Adnan’ın Ankara’ya karşı davranışı tipik bir İttihatçı davranışıdır: “Kahramanların safında boş duran yerine baktıkça da, memlekete acıyor, niçin çağrılmadığına şaşıyordu. Bu hayret gün geçtikçe, haset oluyor, sonra bu ‘haset’ şubelere ayrılarak istihza, tenkid, inkâr oluyor; kafatasının içinde bir yığın cinayetle Adnan karanlık bir adam kesiliyor, akşam yemeklerinde prensle prensesin karşısında somurtarak oturuyordu. Ve gizli davet bir türlü gelmiyordu.” (s. 441)
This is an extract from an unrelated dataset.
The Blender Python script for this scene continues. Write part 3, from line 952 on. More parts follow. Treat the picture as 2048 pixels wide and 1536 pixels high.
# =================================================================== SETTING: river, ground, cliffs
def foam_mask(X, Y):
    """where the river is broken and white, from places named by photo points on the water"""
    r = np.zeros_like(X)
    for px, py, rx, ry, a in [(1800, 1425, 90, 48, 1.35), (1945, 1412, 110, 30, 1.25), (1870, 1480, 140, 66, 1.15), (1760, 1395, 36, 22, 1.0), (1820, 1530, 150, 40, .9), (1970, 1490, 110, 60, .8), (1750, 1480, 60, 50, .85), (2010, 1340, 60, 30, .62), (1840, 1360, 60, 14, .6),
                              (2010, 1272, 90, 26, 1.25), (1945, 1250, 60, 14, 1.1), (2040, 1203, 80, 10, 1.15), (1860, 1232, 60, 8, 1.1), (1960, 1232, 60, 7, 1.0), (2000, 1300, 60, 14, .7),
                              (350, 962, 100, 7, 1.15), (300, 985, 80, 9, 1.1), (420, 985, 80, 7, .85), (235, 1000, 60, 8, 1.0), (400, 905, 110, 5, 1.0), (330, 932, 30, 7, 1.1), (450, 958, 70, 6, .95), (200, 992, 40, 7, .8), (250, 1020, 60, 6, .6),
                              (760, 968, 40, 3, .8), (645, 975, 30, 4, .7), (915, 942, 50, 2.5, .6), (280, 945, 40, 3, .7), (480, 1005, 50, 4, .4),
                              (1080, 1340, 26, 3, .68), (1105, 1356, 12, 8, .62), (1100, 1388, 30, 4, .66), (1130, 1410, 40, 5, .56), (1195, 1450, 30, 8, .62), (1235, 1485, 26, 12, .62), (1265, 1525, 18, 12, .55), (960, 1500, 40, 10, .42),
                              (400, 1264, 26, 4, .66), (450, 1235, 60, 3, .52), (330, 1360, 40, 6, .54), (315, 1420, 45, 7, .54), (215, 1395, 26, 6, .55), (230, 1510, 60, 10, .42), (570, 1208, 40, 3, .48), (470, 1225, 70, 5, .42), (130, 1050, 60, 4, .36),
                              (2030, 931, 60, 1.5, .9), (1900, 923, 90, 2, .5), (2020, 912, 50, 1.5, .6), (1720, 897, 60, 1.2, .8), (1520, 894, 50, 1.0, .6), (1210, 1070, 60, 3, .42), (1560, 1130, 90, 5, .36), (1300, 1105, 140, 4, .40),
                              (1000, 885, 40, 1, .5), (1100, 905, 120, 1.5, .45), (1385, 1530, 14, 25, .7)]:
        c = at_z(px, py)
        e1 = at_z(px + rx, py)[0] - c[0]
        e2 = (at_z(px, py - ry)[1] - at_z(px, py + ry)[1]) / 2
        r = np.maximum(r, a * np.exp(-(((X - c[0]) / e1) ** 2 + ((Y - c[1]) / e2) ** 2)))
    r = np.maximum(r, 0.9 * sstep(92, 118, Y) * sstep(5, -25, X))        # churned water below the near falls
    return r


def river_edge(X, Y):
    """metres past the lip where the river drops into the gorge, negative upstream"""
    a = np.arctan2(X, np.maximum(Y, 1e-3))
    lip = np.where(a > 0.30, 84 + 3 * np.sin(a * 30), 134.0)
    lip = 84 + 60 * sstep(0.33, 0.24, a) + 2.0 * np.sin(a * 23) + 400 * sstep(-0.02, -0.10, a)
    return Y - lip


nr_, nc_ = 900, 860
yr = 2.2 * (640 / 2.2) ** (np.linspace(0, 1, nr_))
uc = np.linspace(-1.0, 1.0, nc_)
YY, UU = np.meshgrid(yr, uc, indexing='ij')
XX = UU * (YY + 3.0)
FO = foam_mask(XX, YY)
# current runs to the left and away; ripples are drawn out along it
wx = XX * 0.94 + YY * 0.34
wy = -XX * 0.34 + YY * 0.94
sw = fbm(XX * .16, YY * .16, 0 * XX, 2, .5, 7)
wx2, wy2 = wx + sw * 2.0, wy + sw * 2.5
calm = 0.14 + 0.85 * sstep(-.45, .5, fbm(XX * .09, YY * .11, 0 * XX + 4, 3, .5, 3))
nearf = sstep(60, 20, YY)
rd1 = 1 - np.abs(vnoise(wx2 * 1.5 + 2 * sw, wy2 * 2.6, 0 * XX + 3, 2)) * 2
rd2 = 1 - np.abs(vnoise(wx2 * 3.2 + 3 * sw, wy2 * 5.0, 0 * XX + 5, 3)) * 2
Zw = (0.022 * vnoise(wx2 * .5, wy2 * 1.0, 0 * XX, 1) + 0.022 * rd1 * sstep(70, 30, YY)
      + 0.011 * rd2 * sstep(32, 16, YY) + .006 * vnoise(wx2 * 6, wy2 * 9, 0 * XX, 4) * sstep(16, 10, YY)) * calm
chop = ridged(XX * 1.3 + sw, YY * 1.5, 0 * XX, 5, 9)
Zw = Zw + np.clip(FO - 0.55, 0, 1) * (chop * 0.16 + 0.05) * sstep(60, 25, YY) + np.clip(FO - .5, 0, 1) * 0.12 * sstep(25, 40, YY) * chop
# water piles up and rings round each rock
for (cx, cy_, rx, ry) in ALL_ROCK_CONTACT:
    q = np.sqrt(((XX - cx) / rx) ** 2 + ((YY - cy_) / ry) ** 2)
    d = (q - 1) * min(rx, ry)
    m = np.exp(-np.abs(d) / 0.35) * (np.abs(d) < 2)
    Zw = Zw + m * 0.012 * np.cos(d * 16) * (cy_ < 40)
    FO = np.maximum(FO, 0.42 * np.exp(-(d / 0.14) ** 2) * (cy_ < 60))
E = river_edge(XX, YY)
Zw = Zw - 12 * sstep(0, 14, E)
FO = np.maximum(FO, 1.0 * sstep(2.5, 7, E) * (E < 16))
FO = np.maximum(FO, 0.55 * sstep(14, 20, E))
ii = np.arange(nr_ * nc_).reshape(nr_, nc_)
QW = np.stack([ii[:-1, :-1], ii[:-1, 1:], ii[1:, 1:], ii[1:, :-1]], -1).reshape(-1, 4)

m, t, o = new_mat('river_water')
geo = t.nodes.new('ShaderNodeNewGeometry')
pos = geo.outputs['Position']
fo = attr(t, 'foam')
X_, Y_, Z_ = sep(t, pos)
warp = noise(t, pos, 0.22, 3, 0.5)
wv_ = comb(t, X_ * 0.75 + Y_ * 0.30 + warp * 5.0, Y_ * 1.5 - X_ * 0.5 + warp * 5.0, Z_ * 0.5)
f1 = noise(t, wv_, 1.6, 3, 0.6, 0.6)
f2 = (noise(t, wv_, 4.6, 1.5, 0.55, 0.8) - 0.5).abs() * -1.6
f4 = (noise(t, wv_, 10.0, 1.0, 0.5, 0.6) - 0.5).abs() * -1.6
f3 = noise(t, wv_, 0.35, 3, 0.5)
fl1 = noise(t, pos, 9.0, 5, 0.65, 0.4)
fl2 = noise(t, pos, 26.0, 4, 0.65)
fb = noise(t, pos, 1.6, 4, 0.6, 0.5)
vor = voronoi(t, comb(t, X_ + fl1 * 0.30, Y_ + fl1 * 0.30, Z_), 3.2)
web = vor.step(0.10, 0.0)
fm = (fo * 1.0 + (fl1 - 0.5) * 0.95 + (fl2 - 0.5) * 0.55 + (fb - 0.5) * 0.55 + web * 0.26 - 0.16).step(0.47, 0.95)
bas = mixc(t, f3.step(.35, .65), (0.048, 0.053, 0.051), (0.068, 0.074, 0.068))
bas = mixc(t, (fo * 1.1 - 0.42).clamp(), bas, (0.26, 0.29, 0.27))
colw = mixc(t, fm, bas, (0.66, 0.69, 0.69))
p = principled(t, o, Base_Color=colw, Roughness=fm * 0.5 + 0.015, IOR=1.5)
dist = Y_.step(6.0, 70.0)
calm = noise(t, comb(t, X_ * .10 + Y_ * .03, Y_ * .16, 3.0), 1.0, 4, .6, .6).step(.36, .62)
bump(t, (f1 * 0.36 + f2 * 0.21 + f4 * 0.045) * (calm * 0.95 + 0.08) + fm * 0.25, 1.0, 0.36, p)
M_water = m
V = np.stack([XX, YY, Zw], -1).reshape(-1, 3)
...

Üç İstanbul’da o pek ilkel tesadüfler, durmadan veremden ölmeler, kaldırılan cenazeler, gereksiz ayrıntılar, süslü ifadeler, vecize ve paradoks çabaları romanın güçsüz yanları. Ama bunlara rağmen, üç ayrı dönemin toplum gerçekliğini yansıtması, Adnan’la Belkis gibi unutulmaz iki roman kişisi yaratması bakımından Mithat Cemal’in bu romanı bugün de ilgiyle okunmaktadır.